A nossa tendência é não gostar muito da ideia de que somos fruto das nossas influências. Gostamos de pensar que somos únicos, especiais, que a nossa criatividade é algo que possuímos, como se pudéssemos criar a criatividade por conta própria. Nosso ego não gosta de dividir os louros com os outros. Mas isso é uma mera ilusão. Tudo que “criamos”, criamos a partir do que já existe, nos apoiando no que foi feito antes. Cada um de nós coloca um pequeno tijolo numa parede gigantesca que é essa criação cultural humana. Nosso tijolo se apoia nos anteriores e servirá de apoio para os posteriores.

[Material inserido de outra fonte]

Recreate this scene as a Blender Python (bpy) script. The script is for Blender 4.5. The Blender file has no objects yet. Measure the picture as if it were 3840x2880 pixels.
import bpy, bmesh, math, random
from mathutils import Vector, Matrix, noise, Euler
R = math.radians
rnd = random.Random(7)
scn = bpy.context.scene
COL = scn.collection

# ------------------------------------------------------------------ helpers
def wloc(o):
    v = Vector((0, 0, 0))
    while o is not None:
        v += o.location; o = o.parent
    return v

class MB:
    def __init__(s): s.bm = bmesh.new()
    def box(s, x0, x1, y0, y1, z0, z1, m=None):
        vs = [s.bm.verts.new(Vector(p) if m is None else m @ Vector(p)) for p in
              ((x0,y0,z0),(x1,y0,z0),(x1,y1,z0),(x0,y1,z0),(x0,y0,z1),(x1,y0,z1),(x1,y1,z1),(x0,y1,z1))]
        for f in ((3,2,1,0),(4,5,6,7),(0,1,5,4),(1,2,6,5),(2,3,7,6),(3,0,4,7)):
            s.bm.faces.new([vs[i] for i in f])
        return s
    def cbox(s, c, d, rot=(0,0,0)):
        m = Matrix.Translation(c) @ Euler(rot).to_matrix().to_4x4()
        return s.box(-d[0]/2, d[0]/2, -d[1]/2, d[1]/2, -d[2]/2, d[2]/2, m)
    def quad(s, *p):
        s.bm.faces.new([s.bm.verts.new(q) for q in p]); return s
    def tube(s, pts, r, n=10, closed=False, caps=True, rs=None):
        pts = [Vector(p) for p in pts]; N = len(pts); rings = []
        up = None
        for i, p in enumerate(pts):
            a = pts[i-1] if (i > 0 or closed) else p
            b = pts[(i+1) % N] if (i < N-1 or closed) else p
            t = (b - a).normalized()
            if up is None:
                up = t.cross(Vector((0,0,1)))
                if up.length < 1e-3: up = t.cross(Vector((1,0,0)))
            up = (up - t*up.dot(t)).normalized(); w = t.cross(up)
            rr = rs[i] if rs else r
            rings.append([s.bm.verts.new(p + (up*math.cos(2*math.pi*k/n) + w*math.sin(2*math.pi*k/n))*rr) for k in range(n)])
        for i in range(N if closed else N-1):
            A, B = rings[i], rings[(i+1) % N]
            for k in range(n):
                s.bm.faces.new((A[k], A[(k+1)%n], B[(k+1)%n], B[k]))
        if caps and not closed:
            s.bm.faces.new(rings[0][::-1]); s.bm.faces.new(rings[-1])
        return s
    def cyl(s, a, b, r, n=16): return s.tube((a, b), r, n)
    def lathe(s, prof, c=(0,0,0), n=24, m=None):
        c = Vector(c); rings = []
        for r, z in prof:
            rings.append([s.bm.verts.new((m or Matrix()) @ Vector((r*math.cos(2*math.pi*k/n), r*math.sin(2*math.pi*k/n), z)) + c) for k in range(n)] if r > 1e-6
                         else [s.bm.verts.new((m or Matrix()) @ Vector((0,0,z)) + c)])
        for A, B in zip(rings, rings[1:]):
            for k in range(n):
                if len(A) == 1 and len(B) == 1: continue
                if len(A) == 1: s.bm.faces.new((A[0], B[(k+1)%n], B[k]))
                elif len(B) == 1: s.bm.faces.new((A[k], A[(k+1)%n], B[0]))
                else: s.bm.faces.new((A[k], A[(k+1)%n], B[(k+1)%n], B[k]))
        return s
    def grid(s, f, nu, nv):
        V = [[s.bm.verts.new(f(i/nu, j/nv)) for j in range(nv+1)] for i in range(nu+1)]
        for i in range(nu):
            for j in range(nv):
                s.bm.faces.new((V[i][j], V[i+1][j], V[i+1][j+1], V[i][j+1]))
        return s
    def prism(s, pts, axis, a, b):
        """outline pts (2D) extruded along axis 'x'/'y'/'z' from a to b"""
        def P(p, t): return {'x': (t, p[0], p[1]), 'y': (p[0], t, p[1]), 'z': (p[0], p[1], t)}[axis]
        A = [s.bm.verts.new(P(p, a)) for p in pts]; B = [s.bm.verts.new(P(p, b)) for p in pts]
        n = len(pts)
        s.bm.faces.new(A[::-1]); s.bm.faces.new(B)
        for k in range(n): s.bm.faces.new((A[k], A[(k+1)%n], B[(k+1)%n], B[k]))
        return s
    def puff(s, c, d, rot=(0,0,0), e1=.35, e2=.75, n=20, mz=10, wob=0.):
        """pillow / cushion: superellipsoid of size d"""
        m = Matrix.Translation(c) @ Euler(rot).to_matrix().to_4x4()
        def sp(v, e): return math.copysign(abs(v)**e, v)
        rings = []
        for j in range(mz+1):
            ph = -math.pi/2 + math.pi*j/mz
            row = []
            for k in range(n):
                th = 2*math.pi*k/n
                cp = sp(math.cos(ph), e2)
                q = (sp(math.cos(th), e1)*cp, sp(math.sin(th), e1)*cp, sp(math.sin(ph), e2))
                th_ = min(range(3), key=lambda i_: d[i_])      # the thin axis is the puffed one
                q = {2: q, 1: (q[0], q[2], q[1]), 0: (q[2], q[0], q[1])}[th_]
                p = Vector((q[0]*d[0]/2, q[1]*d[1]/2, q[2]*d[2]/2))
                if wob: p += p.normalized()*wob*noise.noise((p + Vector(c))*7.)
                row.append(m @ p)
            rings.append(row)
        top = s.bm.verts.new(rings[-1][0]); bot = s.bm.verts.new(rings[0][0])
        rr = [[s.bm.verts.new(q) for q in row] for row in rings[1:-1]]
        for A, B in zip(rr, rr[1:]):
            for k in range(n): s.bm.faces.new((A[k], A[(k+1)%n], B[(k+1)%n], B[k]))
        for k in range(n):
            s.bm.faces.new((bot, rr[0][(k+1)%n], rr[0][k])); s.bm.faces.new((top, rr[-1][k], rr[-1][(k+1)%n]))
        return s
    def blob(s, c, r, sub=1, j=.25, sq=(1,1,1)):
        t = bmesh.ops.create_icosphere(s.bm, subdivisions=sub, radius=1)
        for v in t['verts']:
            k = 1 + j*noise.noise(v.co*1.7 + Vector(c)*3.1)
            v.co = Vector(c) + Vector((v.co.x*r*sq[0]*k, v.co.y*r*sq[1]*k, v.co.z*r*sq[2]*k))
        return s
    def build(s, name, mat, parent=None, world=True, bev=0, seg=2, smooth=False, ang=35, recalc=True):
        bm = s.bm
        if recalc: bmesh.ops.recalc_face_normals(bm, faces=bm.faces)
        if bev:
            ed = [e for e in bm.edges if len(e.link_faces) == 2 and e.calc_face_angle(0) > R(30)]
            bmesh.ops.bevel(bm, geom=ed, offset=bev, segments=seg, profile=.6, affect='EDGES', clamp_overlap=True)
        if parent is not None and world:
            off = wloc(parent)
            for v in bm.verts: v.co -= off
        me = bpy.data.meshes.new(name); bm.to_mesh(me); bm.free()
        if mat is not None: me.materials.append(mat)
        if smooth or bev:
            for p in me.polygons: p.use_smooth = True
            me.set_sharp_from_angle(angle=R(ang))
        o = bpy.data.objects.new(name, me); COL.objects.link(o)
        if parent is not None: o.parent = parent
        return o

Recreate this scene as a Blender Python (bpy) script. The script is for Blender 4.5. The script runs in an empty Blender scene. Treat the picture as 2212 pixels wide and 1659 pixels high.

Cada texto que escrevemos, cada foto que fazemos, tem embutidos em si 10 mil anos de civilização.

Só a nossa soberba egocêntrica é capaz de nos fazer passar por cima disso para dizer que aquilo que crio é exclusivamente “meu”. É interessante tentar abandonar as nossas restrições egóicas e nos permitirmos copiar, nos apoiar conscientemente nas nossas influências e a enxergar a nossa própria produção como um trabalho coletivo, não algo que é exclusivamente nosso.

P.S.: A ideia desse post foi roubada motivada pelo livro “Steal Like an Artist”, de Austin Kleon, que me foi indicado pela Mariana Rebello.